President-elect Donald Trump has spent much more time feuding with celebrities than campaigning with them, and almost no big names on his less impressive roster of endorsers gave to him, even the ones who are long-time Republican contributors, such as actors Chuck Norris and Jon Voight. (Since you asked: Trump’s Saturday Night Live near-doppelganger, Alec Baldwin, didn’t give to any presidential candidate; his only contribution of the 2016 cycle went to actress Melissa Gilbert, who ran for a House seat but dropped out for health reasons.)

As for new donors, actress (of Clueless fame) and Fox News host Stacey Dash did endorse Trump, but chose to make her first donation to the Republican Party of California instead.
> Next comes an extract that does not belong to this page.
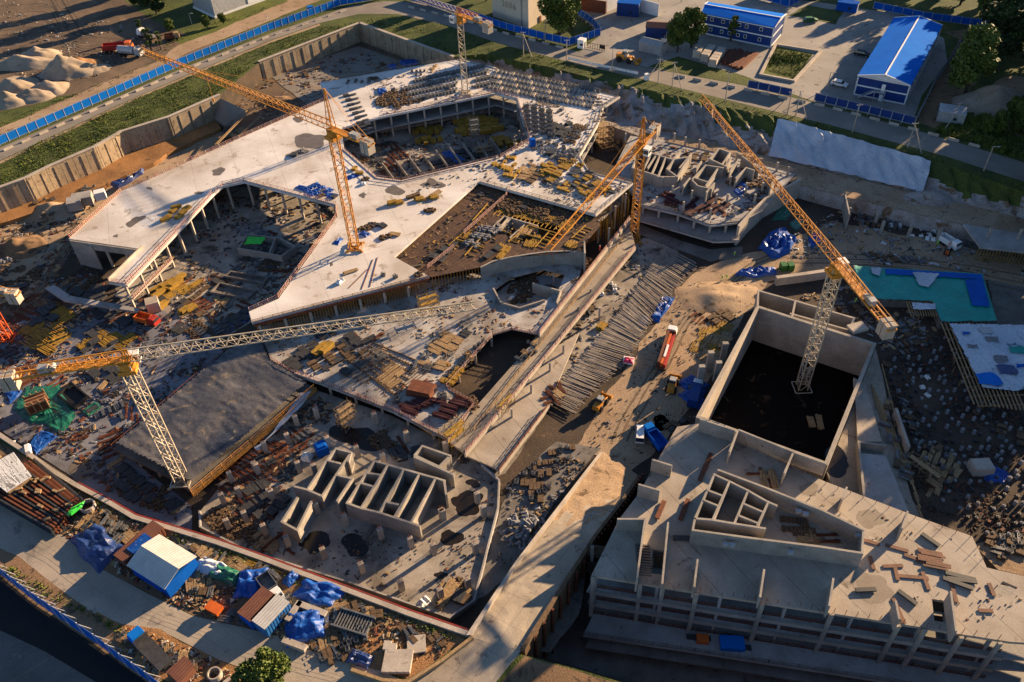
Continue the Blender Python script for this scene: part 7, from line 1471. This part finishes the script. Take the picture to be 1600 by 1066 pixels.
# ================================================================== vegetation
def leafy(n, rx, rz_, s, seed, flat=.0, clumps=9):
    q = random.Random(seed); b = MB(); cs_ = []
    for i in range(clumps): a = q.uniform(0, 6.28); d = q.uniform(.15, .75) * rx; z = q.uniform(-.7, .8) * rz_; k = math.sqrt(max(.1, 1 - (z / rz_) ** 2)); cs_.append((d * k * math.cos(a), d * k * math.sin(a), z, q.uniform(.2, .42) * rx))
    for i in range(n):
        c = q.choice(cs_); v = Vector((q.gauss(0, 1), q.gauss(0, 1), q.gauss(0, .8))).normalized() * c[3] * q.uniform(.6, 1.08); p = Vector(c[:3]) + v
        a = Vector((q.gauss(0, 1), q.gauss(0, 1), q.gauss(0, 1))).normalized(); e = a.orthogonal().normalized(); f_ = a.cross(e); k = s * q.uniform(.6, 1.3)
        b.add([p + e * k, p + f_ * k * .6, p - e * k, p - f_ * k * .6], [(0, 1, 2, 3)])
    return b
TP = []
for i, (n, rx, rz_, s, h_, m_) in enumerate(((8000, 3.6, 5.2, .30, 5.2, 'leaf'), (8500, 4.6, 4.6, .32, 5.6, 'leaf'), (8500, 4.2, 6.4, .34, 6.6, 'leaf_dark'), (3000, 1.6, 4.2, .24, 4.2, 'leaf'))):
    r = empty('tree', (0, 0, 0)); b = MB(); b.cyl((0, 0, 0), (.1, .05, h_ * .55), .32, 8, .22); b.cyl((.1, .05, h_ * .55), (-.1, 0, h_ + rz_ * .5), .22, 7, .06)
    for k in range(7): a = k * 2.4; z = h_ * .5 + k * .55; b.cyl((.05, 0, z), (rx * .6 * math.cos(a), rx * .6 * math.sin(a), z + 1.6), .11, 5, .03)
    part('trunk', b, 'bark', r); c = leafy(n, rx, rz_, s, i + 3, clumps=20 if i < 3 else 9); c.v = [(x, y, z + h_ + .3) for x, y, z in c.v]; part('crown', c, m_, r); TP.append(r)
used = set()
def tree(i, loc, sc, label=None, look=None, name=None, cat='tree', grp=None):
    if i in used: o = copy_tree(TP[i])
    else: o = TP[i]; used.add(i)
    o.location = loc; o.rotation_euler.z = rnd.uniform(0, 6.2); o.scale = (sc * rnd.uniform(.92, 1.08), sc * rnd.uniform(.92, 1.08), sc)
    if label: props(o, label, cat, grp)
    else: auto(o, look, cat, grp)
    return o
mark('the two far yard trees', 1070, 60); mark('the far tree row', 1590, 60); mark('the town end of the treeline', 1500, 10)
tree(1, P(873, 55), 1.6, 'big bright green tree in the fenced corner beside the tan tower'); tree(0, P(893, 45), 1.2, 'slimmer pale tree behind the big one beside the tower'); tree(1, P(1058, 82), 1.35, 'full dark green tree at the yard gate, the bushier of two'); tree(0, P(1080, 74), 1.45, 'tall pointed tree beside the bushy one at the yard gate'); tree(3, P(1141, 64), 1.35, 'narrow young tree before the long blue office')
tree(1, P(1507, 150), 2.2, 'broad yellow green tree leaning over the dark fence'); tree(2, P(1540, 110), 2.0, 'dense tall tree behind the broad yellow green one')
for i, (u, v, k, s_) in enumerate(((1560, 80, 2, 2.0), (1600, 90, 1, 2.0), (1590, 50, 2, 2.1), (1630, 70, 2, 2.2), (1545, 40, 1, 1.6), (1620, 30, 2, 2.0), (1500, 8, 2, 1.6), (1530, 12, 2, 1.7), (1570, 15, 2, 1.8), (1610, 5, 1, 1.9), (1470, -8, 2, 1.5), (1660, 110, 2, 2.1), (1645, 150, 2, 2.0), (1590, 205, 1, .9), (1560, 208, 1, .7), (1612, 215, 1, 1.0), (1540, 210, 1, .55), (1575, 190, 1, .8), (1635, 20, 2, 2.0), (1440, -20, 2, 1.5), (1380, -30, 1, 1.5), (1340, -35, 2, 1.5))): tree(k, P(u, v), s_, None, 'dark bushy tree in the wooded corner' if s_ > 1.1 else 'low round shrub in the sunny grass', grp='trees of the wooded corner' if s_ > 1.1 else 'shrubs on the far grass')
for i, (u, v, k, s_) in enumerate(((238, 82, 3, 1.3), (222, 55, 3, .9), (252, 78, 3, 1.0), (245, 22, 2, 1.4), (225, 8, 2, 1.5), (262, -2, 2, 1.6), (200, -8, 2, 1.4), (268, 52, 1, .55), (325, 44, 1, .5), (350, 38, 1, .45), (760, 2, 1, 1.1), (735, -6, 2, 1.2), (920, -10, 1, 1.2))): tree(k, P(u, v), s_, None, 'small tree past the road fence', grp='small trees past the road')
tree(1, P(425, 1072), .95, 'leafy green bush tree at the edge of the lower street')
# a belt of trees east of the pit: their shade lies over the pile field
mark('the east tree belt', 1900, 600)
for k in range(26):
    t = k / 25; q = Vector((146 + 30 * t + rnd.uniform(-4, 4) + (k % 2) * 8, 152 + 100 * t + rnd.uniform(-3, 3), 0)); tree(2 if k % 2 else 1, q, rnd.uniform(1.45, 1.8), None, 'tall tree in the belt beyond the pit', grp='tree belt beyond the pit')
for k in range(12): tree(2 if k % 2 else 1, P(1640 + rnd.uniform(0, 130), 150 + k * 16), rnd.uniform(1.6, 2.0), None, 'tall tree in the belt beyond the pit', grp='tree belt beyond the pit')
# grass and weeds
def grass(pts, z, n, s, m='grass', seed=1, zf=None):
    q = random.Random(seed); xs = [p[0] for p in pts]; ys = [p[1] for p in pts]; b = MB(); t = 0
    while t < n:
        u, v = q.uniform(min(xs), max(xs)), q.uniform(min(ys), max(ys))
        if not inside((u, v), pts): t += .3; continue
        t += 1; p = P(u, v, z); k = s * (1 + .8 * noise.noise((p.x * .12, p.y * .12, 1))) * q.uniform(.6, 1.2)
        for j in range(3):
            a = q.uniform(0, 6.28); d = Vector((math.cos(a), math.sin(a), 0)); w_ = Vector((-d.y, d.x, 0)) * k * .22; b.add([p - w_, p + w_, p + d * k * .7 + Vector((0, 0, k * q.uniform(.6, 1.2)))], [(0, 1, 2)])
    return build('grass', b, m, kind='stuff', origin=(0, 0, 0))
grass([(-10, 256), (215, 153), (300, 118), (425, 66), (500, 42), (555, 36), (406, 94), (341, 146), (263, 180), (147, 227), (0, 290)], 0, 12000, .55, 'weed', 1); grass([(560, 28), (620, 26), (700, 44), (780, 70), (900, 102), (1010, 128), (1180, 170), (1300, 199), (1600, 290), (1600, 298), (1330, 210), (1060, 147), (800, 90), (705, 84), (565, 36)], 0, 8000, .55, 'weed', 2)
grass([(1190, 107), (1210, 74), (1269, 86), (1241, 124)], .03, 1500, .6, 'weed', 3); grass([(-10, 205), (160, 134), (250, 96), (262, 56), (400, 24), (470, -5), (330, 38), (230, 100), (-10, 196)], .03, 2500, .6, 'weed', 4); grass([(120, 762), (171, 790), (341, 856), (548, 932), (720, 996), (700, 1000), (540, 945), (330, 866), (170, 805), (100, 770)], .02, 2600, .5, 'weed', 5); grass([(1480, 195), (1540, 180), (1600, 200), (1600, 250), (1540, 232), (1460, 205)], .03, 2200, .9, 'weed', 6); grass([(10, 880), (100, 930), (200, 985), (250, 1010), (240, 1020), (120, 955), (0, 900)], .03, 900, .5, 'weed', 7)

scatter('raw', [(1250, 640), (1270, 625), (1300, 650), (1280, 700)], -12.98, 2)
scatter('heapg rod dark', [(1380, 560), (1420, 640), (1440, 700), (1410, 640)], ZF + .06, 10)
scatter('rod raw heap prop', [(1385, 600), (1410, 690), (1440, 790), (1425, 800), (1380, 660)], -7.3, 14)
scatter('crate dark rod raw', [(880, 500), (960, 410), (985, 400), (930, 500), (880, 560)], ZF + .1, 12)
scatter('rod prop dark', [(1020, 400), (1060, 395), (1000, 470), (960, 520)], ZF + .1, 6)
scatter('heap rod raw crate', [(350, 200), (420, 190), (480, 165), (400, 205), (340, 235)], -7.3, 18); scatter('rod heap dark', [(420, 130), (560, 80), (640, 105), (500, 140)], -7.25, 16)
scatter('heap rod crate raw', [(20, 330), (120, 290), (200, 268), (170, 300), (60, 345)], ZF + 1.5, 18)

# fine debris: chips, offcuts and stones nobody could count, thicker where the work goes on
DM = ['timber_raw', 'steel_dark', 'concrete_pale', 'rust', 'timber_yellow', 'rock', 'dirt_dark', 'steel_light']
def debris(polys, seed):
    q = random.Random(seed); b = MB()
    for poly, z, n, s0, s1, w_ in polys:
        pw = W(poly, z); x0, x1, y0, y1 = min(p.x for p in pw), max(p.x for p in pw), min(p.y for p in pw), max(p.y for p in pw); k = 0; t = 0
        while k < n and t < n * 30:
            t += 1; x, y = q.uniform(x0, x1), q.uniform(y0, y1)
            if noise.noise((x * .13, y * .13, seed)) + .5 * noise.noise((x * .45, y * .45, seed)) < q.uniform(-.25, .35) or not inside((x, y), pw): continue
            k += 1; b.cm = w_[q.randrange(len(w_))]; L = q.uniform(s0, s1) * (2.2 if q.random() < .25 else 1)
            b.box((x, y, z), (L, L * q.uniform(.12, .6), q.uniform(.08, .3)), q.choice((.75, .75 + 1.57)) + q.gauss(0, .5) if q.random() < .6 else q.uniform(0, 3.1), q.uniform(.7, 1))
    b.cm = 0; return build('debris', b, DM, kind='stuff', origin=(0, 0, 0))
debris([([(230, 390), (345, 295), (520, 305), (525, 350), (470, 430), (390, 500), (330, 535), (190, 500)], ZF + .06, 1500, .3, 1.1, (0, 1, 1, 2, 3, 6)),
        ([(540, 215), (600, 185), (815, 160), (830, 225), (780, 255), (625, 290), (590, 280)], ZF + .06, 1000, .3, 1.1, (0, 1, 2, 3, 6)),
        ([(-20, 560), (60, 485), (230, 475), (345, 545), (180, 700), (300, 790), (300, 825), (120, 745), (0, 665)], ZF + .1, 2300, .2, .9, (0, 1, 1, 3, 6, 6, 5)),
        ([(-20, 330), (100, 300), (180, 280), (110, 370), (170, 450), (100, 540), (-20, 600)], ZF + .06, 1300, .3, 1.2, (0, 1, 5, 3, 6))], 3)
debris([([(420, 520), (670, 440), (760, 430), (880, 450), (840, 515), (770, 515), (690, 600), (735, 632), (700, 680), (500, 595), (450, 575)], -5.49, 800, .2, .7, (0, 0, 1, 2, 3)),
        ([(320, 805), (400, 700), (495, 620), (560, 640), (480, 700), (450, 770), (420, 820), (390, 855)], ZI + .005, 1500, .2, .8, (0, 1, 1, 3, 6)), ([(560, 640), (700, 700), (775, 760), (740, 935), (700, 960), (390, 855), (420, 820), (560, 830), (700, 840), (700, 760)], ZI + .005, 420, .12, .4, (0, 1, 1, 3, 6)),
        ([(680, 425), (625, 402), (750, 295), (925, 340), (900, 390), (790, 395), (745, 412)], -1.19, 420, .2, .7, (0, 1, 4, 6)),
        ([(560, 130), (720, 100), (960, 150), (905, 240), (920, 270), (980, 290), (925, 330), (755, 280), (640, 300), (780, 240), (815, 200), (790, 145), (600, 178)], .006, 1300, .25, .8, (0, 1, 1, 5, 2))], 5)
debris([([(990, 560), (1080, 440), (1170, 440), (1175, 480), (1120, 560), (1085, 660), (1000, 720), (900, 700)], ZF + .12, 450, .15, .4, (0, 5, 6, 1)),
        ([(1375, 560), (1480, 515), (1560, 625), (1640, 660), (1640, 850), (1540, 850), (1440, 790)], ZF + .1, 2200, .12, .5, (6, 3, 6, 6, 1, 6, 3, 6)),
        ([(1230, 470), (1340, 440), (1470, 510), (1380, 550), (1340, 500)], ZF + .06, 500, .25, .9, (0, 5, 6)),
        ([(1300, 330), (1600, 380), (1600, 430), (1340, 410), (1190, 400)], ZF + .13, 700, .25, .8, (0, 5, 1, 7)),
        ([(880, 480), (1000, 376), (1060, 390), (930, 560), (860, 630), (850, 560)], ZF + .12, 500, .25, .9, (0, 1, 5)),
        ([(790, 760), (860, 700), (930, 705), (830, 840), (770, 900)], ZF + .14, 400, .2, .6, (0, 1, 5, 6)),
        ([(985, 235), (1040, 225), (1230, 275), (1185, 325), (1110, 345), (1005, 315)], ZN + .005, 700, .25, .9, (0, 1, 3, 3))], 9)
debris([([(-60, 690), (50, 720), (210, 815), (548, 932), (722, 1000), (640, 1060), (520, 1025), (300, 955), (235, 925), (110, 840), (0, 780)], .03, 2600, .15, .65, (0, 0, 1, 2, 3, 1, 6)),
        ([(180, 980), (250, 992), (340, 1035), (380, 1066), (250, 1066), (190, 1010)], .045, 500, .2, .7, (0, 1, 3, 2)),
        ([(345, 165), (412, 124), (560, 72), (690, 118), (480, 175), (420, 200)], -7.28, 700, .25, 1.0, (0, 1, 5, 3)),
        ([(1100, 735), (1230, 745), (1420, 812), (1530, 860), (1600, 930), (1560, 995), (1450, 960), (1370, 900), (1080, 740)], 1.006, 120, .12, .3, (0, 3, 1)),
        ([(0, 0), (200, 40), (240, 80), (150, 120), (0, 160)], .03, 500, .3, .9, (5, 6, 2))], 12)
finish_labels()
Similarly, former reality TV star, talk show host and activist Rachel Campos-Duffy, another Trump endorser, gave her first contribution to the Republican Party of Wisconsin, the state that sends her husband Sean Duffy to Congress. Trump did a little better with the right-leaning world of professional sports than with Hollywood, receiving first-time contributions from a pair of athletes with ties to his home state: Buffalo Bills lineman Richie Incognito and former New York Jets quarterback Mark Sanchez.

More formidable still, though, is the list of celebrities who did not give in 2016 and have never given. Even many of the recognizable faces you see at the party conventions or headlining rallies have never made a disclosed, federal contribution. Of the five richest American musicians and actors on Forbes’ 2016 Celebrity 100, for instance, none donated in 2016. Some likely focus more on issue advocacy or charitable work, while others may not open their checkbook much at all. It’s the multimillionaires in much less glamorous industries, meanwhile, that professional Democratic and Republican fundraisers turn to year after year.